Nous sommes aujourd'hui à un tournant de l'histoire iranienne. Trente-cinq années de République islamique ont fortement marqué le pays, et les négociations actuelles sur le programme nucléaire iranien traduisent l'émergence d'une ère nouvelle. De ce fait, il est très important d'investir sur le long terme en Iran. J'ai pu constater les efforts essentiels réalisés par Total en matière de formation des techniciens. Or, la formation constitue le fondement de la valorisation de nos compétences dans ce pays.

Il appartient non seulement aux entreprises, mais également à l'État français, à travers les services culturels, de prendre en compte cette donnée capitale. Cela étant, l'Iran doit également faire preuve de volontarisme pour faciliter la création d'une relation durable. Le nationalisme iranien, renforcé par l'islamisme, n'a jamais été aussi fort qu'aujourd'hui et l'arrogance des autorités ne peut qu'être décuplée au regard des compétences acquises par les travailleurs iraniens depuis l'application des sanctions.
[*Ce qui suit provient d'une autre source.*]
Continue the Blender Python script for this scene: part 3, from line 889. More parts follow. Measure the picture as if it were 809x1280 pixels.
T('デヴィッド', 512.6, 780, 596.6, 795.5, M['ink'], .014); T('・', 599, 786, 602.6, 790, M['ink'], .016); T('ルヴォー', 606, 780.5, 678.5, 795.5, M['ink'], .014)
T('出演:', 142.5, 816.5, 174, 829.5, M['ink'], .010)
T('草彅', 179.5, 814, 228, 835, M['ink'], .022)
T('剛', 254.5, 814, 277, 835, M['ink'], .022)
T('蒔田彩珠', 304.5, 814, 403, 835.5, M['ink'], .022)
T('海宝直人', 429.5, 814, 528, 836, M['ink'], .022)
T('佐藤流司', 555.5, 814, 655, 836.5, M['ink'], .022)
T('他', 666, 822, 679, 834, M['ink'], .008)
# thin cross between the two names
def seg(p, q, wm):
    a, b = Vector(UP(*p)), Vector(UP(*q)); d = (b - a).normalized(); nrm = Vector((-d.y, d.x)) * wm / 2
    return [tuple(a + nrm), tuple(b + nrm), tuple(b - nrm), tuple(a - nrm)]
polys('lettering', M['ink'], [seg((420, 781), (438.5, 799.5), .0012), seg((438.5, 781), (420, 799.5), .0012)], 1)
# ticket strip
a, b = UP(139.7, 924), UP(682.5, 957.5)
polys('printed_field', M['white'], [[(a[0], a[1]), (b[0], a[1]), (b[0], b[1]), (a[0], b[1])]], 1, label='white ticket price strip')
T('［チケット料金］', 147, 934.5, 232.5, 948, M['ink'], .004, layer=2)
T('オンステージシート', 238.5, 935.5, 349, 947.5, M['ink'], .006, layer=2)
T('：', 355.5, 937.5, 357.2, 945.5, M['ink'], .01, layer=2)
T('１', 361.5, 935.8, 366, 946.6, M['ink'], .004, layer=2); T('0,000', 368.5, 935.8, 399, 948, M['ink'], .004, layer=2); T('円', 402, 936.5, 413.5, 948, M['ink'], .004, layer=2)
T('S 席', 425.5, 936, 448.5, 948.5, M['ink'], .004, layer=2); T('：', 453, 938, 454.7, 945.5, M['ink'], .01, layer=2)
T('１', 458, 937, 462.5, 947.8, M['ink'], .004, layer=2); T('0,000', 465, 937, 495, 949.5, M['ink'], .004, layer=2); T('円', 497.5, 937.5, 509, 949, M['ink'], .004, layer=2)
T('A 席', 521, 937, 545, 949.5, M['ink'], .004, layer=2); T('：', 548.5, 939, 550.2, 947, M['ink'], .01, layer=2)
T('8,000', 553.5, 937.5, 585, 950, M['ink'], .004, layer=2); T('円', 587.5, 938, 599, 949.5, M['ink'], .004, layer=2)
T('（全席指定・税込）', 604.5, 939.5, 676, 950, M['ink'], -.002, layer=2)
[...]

L'Iran n'étant pas un pays facile d'accès pour les étrangers, il apparaît donc nécessaire d'inciter les Iraniens à créer des liens avec la France.

De la salle

Sir Richard Dalton, ne pensez-vous pas que la dimension secrète des négociations entre l'Iran et les États-Unis relève plutôt d'une exigence de la part de M. Hassan Rohani que d'un souhait de M. Barack Obama ? Par ailleurs, celle-ci ne constitue-t-elle pas un handicap pour les Américains ?

M. Georges MALBRUNOT

La réponse semble aller de soi.

De la salle

Quelles actions peuvent être engagées concrètement pour défendre notre industrie, étant donné que la France est un partenaire historique de l'Iran dans ce domaine ?

M. Patrick BLAIN

Je souhaite revenir sur la question du principe de précaution et du principe d'audace. À mon sens, tout dépend de la sphère considérée. À l'échelle des entreprises, c'est naturellement le principe d'audace qui prédomine. Il appartient désormais aux mondes bancaire et politique de suivre cet exemple.

M. Georges MALBRUNOT

Beaucoup de problèmes et de lenteurs empêchent de renouer des liens avec l'Iran. Cependant, nous ne disposons pas de tous les éléments, car un certain nombre d'avancées se font dans le secret. Les futures visites du ministre des Affaires étrangères iranien en Arabie Saoudite, particulièrement véhémente à l'égard de l'Iran, et de l'Émir du Koweït à Téhéran témoignent de ces évolutions notables.

Il appartient donc aux entrepreneurs français d'en profiter pour montrer qu'ils ont pour ferme intention de continuer à commercer à l'Iran, même si les autorités iraniennes se souviendront probablement longtemps de la méfiance exprimée par le gouvernement français à leur égard.

M. Nigel COULTHARD

Avant de clore nos travaux, je souhaite vivement remercier le groupe d'amitié France-Iran du Sénat et tous ceux qui ont contribué à l'organisation de cette rencontre.


* 7 Personnes ou organismes pratiquant l'échange de biens, marchandises ou prestations entre entreprises.